On Thursday, 23 May 2024, at 7:30 p.m., Rafael Spregelburd's The Panic, translated by Manuela Cherubini and directed by Jurij Ferrini, makes its national debut at Teatro Gobetti in Turin.
On the stage along with Ferrini are Arianna Scommegna, Simona Bordasco, Roberta Calia, Lucia Limonta, Elisabetta Mazzullo, Viola Marietti, Francesca Osso, Michele Puleio, and Dalila Reas. Sets and costumes are by Anna Varaldo, lighting by Alessandro Verazzi, sound by Gian Andrea Francescutti. Assistant director Carla Carucci. The show produced by the Teatro Stabile di Torino - Teatro Nazionale, will be performed until Sunday, June 9, 2024.
For the award-winning Argentine author Rafael Spregelburd, panic is nothing more than the modern translation of the sin of sloth: that state of mind that is generated among people scrambling to chase a life divided between two or three jobs, and who are scrambling as best they can and searching like mad - this is the case of the protagonists - for the lost keys to a phantom safe deposit box.
A ridiculous panic grips everyone, as if the characters are never present to themselves and confusingly and obsessively retrace their steps, trying to start over. A whirlwind play that Jurij Ferrini has decided to tackle, having already successfully staged another Spregelburd masterpiece, Lucido.
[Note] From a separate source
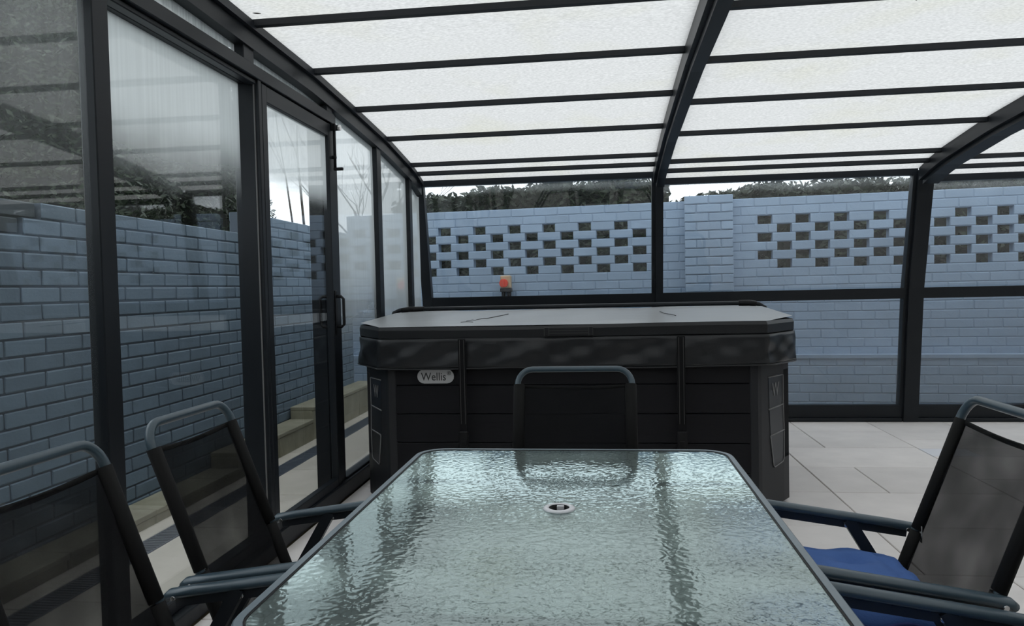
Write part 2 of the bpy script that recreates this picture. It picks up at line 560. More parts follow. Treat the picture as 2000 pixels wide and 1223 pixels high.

In Rafael Spregelburd's dramaturgy, I found new and essential themes, which contrast with those of our Western world, tied to the family, interpersonal relationships, the drama bourgeois. His are authentic, modern theatrical challenges with large female roles: in The Panic eight women and two men are on stage, but the ratio returns in much of his comedies.
His comedy is caustic; ruthless; unfair to the inhabitants of that part of the globe that answers to the West, and the writing revolves around an element that is difficult for us Europeans to deal with: paradox. Paradox is an expression of the South American matrix, a world of strong contradictions, populated by generations of people emigrating from the old continent.
Paradox both permeates and enriches his lyrics: if in our Italy the family is still an element that unites, he utilises it not only to undermine its role, but to shatter one by one our certainties through that which apparently cannot be explained, but exists.
We approach his texts through an almost pop first reading, with stories that from the beginning are exaggerated in tone and nuances, to gradually reveal internal connections. The changes' suddenness, the turns, belong to the existence: we are in Euclidean geometry and he is already at the fractal theory.